2% pay deal follows months of on-off negotiations. Employers agree to further talks covering workers from crane operators to roads maintenance


After months of on-off negotiations, unions in the construction industry have have agreed an improved pay offer on behalf of 500,000 workers in the financially hard-hit sector.

Under the 12-month deal, employers on the Construction Industry Joint Council (CIJC) agreed an improved pay offer of 2% on all basic pay rates January 2013.

Officials describe the offer as a significant improvement on the 1.6% offered by the employers a matter of weeks ago.

However, further rounds of talks will continue on pay levels in specific areas, including crane operators and roads maintenance.

Steve Murphy, general secretary of UCATT, said: “This was the absolute minimum that construction workers were prepared to accept.

“Employers must understand that this is only the first step in addressing low pay.”

Earlier this month, official figures showed output in the construction sector has continued to slow, blamed largely on a dearth of new building in the social housing sector.

Unite national officer, John Allott, said: “This year’s pay deal must be the start of dealing with the low basic pay rates for many construction workers.

“It is essential that future pay awards begin to genuinely tackle the problem of low pay in order that the agreement is of value to both sides.”

Phil Davies, GMB national secretary, said; “The offer was the best that could be achieved under the present economic circumstances.

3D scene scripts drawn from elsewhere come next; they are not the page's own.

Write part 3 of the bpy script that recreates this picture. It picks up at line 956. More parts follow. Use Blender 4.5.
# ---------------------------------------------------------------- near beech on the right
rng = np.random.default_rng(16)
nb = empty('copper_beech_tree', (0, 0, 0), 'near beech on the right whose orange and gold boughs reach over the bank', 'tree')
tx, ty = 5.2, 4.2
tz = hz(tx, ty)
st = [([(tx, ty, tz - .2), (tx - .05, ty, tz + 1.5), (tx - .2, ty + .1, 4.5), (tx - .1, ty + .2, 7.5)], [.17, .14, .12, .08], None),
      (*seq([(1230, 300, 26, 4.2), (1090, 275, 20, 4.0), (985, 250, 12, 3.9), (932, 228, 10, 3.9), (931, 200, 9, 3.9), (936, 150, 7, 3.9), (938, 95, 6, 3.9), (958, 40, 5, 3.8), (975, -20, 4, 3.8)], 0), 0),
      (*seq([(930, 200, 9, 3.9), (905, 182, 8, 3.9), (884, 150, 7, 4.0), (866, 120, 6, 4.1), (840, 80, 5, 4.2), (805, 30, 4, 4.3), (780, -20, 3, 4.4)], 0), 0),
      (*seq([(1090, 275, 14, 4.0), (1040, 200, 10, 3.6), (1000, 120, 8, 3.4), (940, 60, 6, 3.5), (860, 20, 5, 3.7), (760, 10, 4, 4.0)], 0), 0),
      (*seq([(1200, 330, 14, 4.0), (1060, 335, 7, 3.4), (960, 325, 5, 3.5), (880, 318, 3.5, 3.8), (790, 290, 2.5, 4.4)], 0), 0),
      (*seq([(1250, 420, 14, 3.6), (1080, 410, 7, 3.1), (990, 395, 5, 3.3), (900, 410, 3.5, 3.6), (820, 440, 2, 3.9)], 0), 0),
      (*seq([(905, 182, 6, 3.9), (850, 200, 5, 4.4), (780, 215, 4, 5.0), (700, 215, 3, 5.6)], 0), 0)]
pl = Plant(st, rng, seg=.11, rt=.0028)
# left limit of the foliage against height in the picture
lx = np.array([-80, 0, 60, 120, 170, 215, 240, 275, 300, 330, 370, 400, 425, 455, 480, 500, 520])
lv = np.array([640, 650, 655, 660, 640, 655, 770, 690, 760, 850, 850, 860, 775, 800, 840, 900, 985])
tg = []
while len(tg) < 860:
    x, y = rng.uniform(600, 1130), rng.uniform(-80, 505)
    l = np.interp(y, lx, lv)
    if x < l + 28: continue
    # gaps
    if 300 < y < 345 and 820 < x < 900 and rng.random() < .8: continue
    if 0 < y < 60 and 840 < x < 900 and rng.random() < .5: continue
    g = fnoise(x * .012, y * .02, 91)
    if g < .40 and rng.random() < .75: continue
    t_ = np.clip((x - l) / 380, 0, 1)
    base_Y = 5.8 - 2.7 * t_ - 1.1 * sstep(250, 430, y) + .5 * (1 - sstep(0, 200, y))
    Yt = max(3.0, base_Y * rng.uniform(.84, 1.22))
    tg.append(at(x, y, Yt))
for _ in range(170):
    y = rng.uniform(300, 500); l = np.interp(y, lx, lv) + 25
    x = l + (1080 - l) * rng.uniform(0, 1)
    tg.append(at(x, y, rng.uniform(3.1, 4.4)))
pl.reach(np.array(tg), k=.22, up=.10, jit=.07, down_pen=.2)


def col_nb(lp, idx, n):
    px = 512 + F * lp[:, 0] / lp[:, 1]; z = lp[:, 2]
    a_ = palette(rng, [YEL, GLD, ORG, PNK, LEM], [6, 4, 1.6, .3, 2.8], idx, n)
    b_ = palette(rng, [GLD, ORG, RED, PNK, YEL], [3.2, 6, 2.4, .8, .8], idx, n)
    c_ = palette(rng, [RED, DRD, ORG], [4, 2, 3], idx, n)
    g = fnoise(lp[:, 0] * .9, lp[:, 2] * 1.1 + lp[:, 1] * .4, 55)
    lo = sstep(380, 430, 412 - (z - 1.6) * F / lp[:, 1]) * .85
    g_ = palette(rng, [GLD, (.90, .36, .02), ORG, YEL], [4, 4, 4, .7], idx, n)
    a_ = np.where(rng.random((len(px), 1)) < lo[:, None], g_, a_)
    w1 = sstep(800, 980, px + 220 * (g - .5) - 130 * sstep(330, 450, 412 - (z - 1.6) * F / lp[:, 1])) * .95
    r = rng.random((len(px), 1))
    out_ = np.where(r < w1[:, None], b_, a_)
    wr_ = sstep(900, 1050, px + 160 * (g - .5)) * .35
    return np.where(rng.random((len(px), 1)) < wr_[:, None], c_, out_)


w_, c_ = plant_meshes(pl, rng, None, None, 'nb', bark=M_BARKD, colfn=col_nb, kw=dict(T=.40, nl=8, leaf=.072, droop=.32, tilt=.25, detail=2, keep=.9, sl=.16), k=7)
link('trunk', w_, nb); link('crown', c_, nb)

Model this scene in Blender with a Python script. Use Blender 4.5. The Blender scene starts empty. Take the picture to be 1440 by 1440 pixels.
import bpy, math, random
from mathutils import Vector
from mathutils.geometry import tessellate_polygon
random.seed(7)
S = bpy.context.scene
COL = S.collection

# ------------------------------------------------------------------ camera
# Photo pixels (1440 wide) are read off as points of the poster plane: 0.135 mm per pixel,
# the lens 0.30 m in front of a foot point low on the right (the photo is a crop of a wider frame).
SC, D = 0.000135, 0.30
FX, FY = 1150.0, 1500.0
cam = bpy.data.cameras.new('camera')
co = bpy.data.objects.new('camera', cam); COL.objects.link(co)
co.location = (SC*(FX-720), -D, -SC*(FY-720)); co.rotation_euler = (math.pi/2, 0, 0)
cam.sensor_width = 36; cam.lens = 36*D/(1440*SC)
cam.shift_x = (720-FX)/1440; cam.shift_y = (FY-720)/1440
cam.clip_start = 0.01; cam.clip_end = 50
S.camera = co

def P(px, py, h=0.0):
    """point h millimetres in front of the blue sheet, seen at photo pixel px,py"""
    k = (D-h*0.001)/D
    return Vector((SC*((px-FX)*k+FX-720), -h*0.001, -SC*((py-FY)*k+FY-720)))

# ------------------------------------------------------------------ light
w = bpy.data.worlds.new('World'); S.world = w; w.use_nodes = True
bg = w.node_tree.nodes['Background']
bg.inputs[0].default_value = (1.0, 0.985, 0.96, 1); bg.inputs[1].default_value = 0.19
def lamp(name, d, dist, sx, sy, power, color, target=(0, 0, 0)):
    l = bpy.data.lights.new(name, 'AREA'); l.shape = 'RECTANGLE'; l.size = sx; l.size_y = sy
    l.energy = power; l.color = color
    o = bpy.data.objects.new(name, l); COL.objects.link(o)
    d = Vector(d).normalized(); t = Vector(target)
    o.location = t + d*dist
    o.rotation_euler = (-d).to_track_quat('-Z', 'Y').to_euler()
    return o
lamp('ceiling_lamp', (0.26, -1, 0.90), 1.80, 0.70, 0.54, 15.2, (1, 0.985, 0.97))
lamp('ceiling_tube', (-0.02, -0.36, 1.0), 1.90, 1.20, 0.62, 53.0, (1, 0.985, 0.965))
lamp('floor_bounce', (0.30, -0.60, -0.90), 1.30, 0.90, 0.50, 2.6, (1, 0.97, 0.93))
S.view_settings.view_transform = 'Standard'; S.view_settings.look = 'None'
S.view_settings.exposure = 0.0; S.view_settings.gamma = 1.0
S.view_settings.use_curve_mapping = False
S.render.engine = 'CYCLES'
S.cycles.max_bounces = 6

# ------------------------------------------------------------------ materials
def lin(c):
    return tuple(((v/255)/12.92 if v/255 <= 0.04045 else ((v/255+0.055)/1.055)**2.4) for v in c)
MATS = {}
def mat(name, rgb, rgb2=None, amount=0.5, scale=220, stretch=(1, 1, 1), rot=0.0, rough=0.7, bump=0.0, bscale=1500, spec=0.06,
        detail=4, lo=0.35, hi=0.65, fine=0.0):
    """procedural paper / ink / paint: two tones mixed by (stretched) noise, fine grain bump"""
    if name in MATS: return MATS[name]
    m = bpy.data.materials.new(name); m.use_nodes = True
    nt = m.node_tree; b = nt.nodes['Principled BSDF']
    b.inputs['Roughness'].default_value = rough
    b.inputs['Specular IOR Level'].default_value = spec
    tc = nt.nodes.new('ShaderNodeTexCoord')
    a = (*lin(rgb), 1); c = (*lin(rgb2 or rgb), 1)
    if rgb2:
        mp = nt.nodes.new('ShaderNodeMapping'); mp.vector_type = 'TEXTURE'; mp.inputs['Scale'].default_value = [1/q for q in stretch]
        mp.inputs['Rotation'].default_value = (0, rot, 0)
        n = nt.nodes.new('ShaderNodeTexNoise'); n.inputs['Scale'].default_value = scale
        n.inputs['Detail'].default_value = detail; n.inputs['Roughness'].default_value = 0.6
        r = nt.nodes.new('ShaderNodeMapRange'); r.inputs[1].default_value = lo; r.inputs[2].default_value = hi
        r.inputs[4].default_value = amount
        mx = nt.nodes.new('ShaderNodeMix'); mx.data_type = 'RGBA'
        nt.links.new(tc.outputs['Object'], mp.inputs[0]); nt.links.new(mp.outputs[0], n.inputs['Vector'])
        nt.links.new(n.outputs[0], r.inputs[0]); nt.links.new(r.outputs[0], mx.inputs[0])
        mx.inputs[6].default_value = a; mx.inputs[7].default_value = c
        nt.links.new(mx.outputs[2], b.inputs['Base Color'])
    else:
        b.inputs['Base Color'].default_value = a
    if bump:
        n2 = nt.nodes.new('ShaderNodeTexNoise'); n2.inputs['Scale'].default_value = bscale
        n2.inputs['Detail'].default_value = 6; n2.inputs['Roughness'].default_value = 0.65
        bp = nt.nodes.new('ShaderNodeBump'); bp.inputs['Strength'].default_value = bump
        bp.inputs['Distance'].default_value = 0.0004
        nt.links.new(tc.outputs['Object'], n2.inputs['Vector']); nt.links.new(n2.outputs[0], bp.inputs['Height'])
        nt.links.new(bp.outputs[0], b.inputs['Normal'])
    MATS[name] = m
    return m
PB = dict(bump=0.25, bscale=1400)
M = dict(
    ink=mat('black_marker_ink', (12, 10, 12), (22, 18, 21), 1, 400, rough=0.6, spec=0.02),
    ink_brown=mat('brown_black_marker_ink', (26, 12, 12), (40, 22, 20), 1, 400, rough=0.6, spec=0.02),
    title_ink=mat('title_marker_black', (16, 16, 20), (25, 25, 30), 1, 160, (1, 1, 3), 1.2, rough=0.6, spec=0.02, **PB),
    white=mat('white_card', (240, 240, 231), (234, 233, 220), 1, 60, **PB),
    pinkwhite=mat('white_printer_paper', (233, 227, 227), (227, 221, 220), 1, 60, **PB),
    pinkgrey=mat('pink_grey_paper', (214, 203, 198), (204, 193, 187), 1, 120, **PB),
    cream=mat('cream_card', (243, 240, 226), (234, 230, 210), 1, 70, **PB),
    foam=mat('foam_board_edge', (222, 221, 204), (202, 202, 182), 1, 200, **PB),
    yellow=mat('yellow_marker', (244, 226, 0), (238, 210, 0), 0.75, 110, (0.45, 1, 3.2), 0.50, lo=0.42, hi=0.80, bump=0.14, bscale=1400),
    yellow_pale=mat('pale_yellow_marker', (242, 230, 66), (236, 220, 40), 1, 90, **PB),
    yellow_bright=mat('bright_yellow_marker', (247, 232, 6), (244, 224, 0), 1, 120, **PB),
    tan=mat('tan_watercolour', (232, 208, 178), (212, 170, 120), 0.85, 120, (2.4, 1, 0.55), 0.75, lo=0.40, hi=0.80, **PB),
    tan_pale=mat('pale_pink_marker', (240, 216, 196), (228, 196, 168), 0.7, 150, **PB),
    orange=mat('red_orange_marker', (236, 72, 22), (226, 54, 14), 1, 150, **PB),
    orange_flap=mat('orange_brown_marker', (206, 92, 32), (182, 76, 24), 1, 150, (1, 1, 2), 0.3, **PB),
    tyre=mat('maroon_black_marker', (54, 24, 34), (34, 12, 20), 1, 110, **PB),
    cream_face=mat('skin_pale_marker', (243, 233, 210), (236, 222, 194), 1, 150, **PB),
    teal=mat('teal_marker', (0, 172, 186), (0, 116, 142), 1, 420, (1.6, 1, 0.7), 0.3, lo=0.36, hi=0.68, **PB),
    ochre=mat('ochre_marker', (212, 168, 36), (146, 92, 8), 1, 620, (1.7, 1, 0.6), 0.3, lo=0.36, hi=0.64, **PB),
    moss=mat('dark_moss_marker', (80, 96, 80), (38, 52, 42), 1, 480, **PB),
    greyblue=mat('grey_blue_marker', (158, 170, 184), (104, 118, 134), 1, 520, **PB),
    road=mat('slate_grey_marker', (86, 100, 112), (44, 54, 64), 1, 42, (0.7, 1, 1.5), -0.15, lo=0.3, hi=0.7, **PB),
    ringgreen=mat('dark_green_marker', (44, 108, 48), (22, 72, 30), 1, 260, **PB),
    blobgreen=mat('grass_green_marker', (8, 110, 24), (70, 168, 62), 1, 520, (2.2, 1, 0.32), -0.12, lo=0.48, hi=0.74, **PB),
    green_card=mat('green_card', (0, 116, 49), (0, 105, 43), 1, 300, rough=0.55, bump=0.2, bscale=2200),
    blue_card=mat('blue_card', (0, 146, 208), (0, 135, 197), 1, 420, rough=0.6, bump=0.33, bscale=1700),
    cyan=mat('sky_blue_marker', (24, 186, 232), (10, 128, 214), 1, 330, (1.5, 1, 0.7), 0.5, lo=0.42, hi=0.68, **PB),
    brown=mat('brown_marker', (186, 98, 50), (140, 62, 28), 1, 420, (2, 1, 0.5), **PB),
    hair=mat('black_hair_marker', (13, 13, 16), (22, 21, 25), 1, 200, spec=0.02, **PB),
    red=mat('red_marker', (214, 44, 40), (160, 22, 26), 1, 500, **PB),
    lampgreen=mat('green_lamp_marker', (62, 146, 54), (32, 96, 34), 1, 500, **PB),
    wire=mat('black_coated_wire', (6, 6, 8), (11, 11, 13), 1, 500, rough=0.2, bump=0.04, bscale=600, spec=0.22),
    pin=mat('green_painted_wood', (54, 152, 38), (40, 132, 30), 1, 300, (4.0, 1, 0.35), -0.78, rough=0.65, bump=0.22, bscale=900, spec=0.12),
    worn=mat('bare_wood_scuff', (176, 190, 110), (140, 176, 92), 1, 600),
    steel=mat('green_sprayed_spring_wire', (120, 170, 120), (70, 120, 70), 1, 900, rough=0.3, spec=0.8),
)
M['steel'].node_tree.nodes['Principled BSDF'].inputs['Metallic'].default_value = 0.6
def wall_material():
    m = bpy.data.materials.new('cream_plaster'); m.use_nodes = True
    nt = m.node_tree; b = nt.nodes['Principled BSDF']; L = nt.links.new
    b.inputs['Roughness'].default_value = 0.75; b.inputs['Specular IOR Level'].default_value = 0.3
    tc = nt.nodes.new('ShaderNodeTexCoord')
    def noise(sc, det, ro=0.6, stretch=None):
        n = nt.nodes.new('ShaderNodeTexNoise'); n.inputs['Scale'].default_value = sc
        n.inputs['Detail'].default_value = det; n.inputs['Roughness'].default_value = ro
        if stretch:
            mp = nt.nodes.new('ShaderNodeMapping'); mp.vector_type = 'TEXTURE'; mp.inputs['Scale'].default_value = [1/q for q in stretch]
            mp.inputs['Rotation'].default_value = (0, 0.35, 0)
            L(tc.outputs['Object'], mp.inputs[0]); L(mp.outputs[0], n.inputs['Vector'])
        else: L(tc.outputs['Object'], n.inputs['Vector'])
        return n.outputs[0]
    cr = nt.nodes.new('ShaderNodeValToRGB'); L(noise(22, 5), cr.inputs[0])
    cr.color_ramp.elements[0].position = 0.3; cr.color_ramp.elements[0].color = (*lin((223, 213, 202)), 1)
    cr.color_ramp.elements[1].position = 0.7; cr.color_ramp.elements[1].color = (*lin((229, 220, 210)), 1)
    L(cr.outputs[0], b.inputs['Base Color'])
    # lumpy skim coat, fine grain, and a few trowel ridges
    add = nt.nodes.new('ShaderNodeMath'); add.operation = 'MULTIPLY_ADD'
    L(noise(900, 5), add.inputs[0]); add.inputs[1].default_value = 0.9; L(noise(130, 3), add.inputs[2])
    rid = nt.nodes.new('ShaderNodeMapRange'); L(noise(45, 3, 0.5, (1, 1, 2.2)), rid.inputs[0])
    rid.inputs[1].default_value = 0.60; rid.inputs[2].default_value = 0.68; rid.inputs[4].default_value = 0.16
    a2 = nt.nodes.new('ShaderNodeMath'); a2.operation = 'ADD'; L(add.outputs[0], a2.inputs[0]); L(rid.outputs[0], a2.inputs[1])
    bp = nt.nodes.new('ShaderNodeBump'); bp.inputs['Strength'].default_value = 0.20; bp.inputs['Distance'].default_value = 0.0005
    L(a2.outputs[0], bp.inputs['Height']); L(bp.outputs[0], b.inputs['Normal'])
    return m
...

Further pressure will need to be applied to improve pay in the future.”

As part of the pay deal, separate talks will continue to review pay rates for crane operators and plate layers as well as rules covering highway maintenance workers.

The CIJC has also agreed a new rule designed to end ‘rolled up’ holiday pay, a device where workers are paid a supplement which in practice prevents them from actually taking their holiday entitlement.

The practice was found by the European Court of Justice to breach principles of the EU Working Time Directive, but has continued because it is not specifically outlawed by the regulations.